Thanks I'm finally starting to get the hang of linux
It is supposed to be 5 in total. * mean anything.  Or you could put specific numbers.

         field         allowed values
           -----         --------------
           minute        0-59
           hour          0-23
           day of month  1-31
           month         1-12 (or names, see below)
           day of week   0-7 (0 or 7 is Sun, or use names)
Top Expert 2011

Commented:
Sorry for the typo (actual copy and paste wrong)
Thanks fanzanj for the explanation.

Author

Commented:
Thanks for explanation, with the above what exactly is a recursive copy?  And using the rsync line above will that automatically sync the directories under the directory I am copying?  For example if the foler is called Dbase and it has two folders underneath called template, and data, will the above command actually sync the subdirectories also?

Thanks
Yes, the above command will sync the subdirectories as well and that is what recursive copy means--copy directory and its files then sub-directory and its files and then sub-sub-directory and so on
Top Expert 2011

Commented:
> if the foler is called Dbase
For active Database, rsync will copy everything because most of database files are updated frequently.

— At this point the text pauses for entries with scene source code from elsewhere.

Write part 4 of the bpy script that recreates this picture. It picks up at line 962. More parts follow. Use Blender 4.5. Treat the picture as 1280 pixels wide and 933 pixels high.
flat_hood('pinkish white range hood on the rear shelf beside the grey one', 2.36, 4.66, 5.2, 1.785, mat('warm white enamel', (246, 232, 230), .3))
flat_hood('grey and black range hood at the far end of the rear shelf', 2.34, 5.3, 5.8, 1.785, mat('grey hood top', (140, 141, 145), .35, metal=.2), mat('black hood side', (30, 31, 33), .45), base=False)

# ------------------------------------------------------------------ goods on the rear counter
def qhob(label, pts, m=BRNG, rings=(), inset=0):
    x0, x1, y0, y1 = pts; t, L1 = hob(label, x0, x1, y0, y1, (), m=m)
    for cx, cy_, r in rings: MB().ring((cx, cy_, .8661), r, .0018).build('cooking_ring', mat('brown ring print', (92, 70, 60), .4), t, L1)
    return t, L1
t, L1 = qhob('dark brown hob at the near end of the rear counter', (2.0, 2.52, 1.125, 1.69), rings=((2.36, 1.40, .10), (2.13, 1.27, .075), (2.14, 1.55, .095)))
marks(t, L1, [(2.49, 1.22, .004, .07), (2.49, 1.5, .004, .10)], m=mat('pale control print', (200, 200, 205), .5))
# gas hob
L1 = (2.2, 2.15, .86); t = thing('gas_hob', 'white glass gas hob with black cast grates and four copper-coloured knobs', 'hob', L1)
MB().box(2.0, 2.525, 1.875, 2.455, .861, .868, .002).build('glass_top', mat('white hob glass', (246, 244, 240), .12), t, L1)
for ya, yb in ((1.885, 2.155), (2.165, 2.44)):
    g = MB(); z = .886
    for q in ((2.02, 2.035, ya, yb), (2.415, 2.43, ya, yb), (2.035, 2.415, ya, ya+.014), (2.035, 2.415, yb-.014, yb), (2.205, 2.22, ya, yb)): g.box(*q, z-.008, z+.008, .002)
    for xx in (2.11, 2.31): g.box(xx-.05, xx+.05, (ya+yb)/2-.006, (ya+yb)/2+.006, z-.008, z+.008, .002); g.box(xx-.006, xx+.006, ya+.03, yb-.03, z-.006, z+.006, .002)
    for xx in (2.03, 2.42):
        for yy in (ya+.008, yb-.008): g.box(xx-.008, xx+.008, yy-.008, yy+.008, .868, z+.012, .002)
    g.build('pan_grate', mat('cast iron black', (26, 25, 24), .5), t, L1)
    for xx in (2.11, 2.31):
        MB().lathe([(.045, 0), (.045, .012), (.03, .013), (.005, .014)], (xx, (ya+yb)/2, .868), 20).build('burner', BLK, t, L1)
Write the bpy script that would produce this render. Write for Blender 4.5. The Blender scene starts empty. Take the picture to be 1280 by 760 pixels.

-a option for rsync include recursive for the subdirectories.

Author

Commented:
Can I put in multiple lines for multiple rsync jobs?
Also do I need to specify the user who is going to run the job, such as putting root prior to the rsync command
Top Expert 2011
Commented:
> Can I put in multiple lines for multiple rsync jobs?
Yes, if the destination are the same.


0 1 * * * /usr/bin/rsync -azuv -e "ssh -i /path-to-key"  /source1 /source2 /source3  root@server:/directory

If not, then put it into script
--- /root/backup.sh ---
#!/bin/sh

/usr/bin/rsync -azuv -e "ssh -i /path-to-key"  /source1  root@server:/directory1
/usr/bin/rsync -azuv -e "ssh -i /path-to-key"  /source2  root@server:/directory2
/usr/bin/rsync -azuv -e "ssh -i /path-to-key"  /source3  root@server:/directory3
------------
chmod +x /root/backup.sh

As root,
# crontab -e
0 1 * * * /root/backup.sh
Top Expert 2011

Commented:
> do I need to specify the user who is going to run the job, such as putting root prior to the rsync command
No, "ssh -i /path-to-key"  /path-to-key is the ssh_key for "root" user. You have specify "root" for "root@server".

Author

Commented:
In regard to the key, it was copied to the destination server (or perhaps the other way around don't remember), all I know is if I do a rsync ..... root@remote_server  it does not prompt for a password.

Also for the other lines the source directory and the destination directory are different as each job is backing up a different directory to a different directory on the backup server
Top Expert 2011

Commented:
> all I know is if I do a rsync ..... root@remote_server  it does not prompt for a password.
Then you don't need the ssh_key for that account. Change to

--- /root/backup.sh ---
#!/bin/sh

/usr/bin/rsync -azuv -e "ssh"  /source1  root@server:/directory1
/usr/bin/rsync -azuv -e "ssh"  /source2  root@server:/directory2
/usr/bin/rsync -azuv -e "ssh"  /source3  root@server:/directory3

Author

Commented:
I really appreciate this, each separate backup is for a different time just put the * * * * * in front of each line?
Top Expert 2011

Commented:
> for a different time just put the * * * * * in front of each line
You can do that.
But I would recommend you put it into a script so they run sequentially.
Make sure the previous job finish then run the next one.

As I mentioned in
http://www.experts-exchange.com/OS/Linux/Q_27043999.html?cid=1572#35827044
====
1. Create a script file /root/backup.sh (you can change the path)
2. Make it executable
   chmod +x /root/backup.sh
3. Setup cron job

Author

Commented:
I have followed all all of the excellent steps including the script, is there anywhere I can check to see what jobs cron has run and any error messages?

Thanks
Top Expert 2011

Commented:
> anywhere I can check to see what jobs cron has run and any error messages?
grep cron /etc/syslog.conf   ===> tell you where is the cron log

Usually, cron log file is /var/log/cron.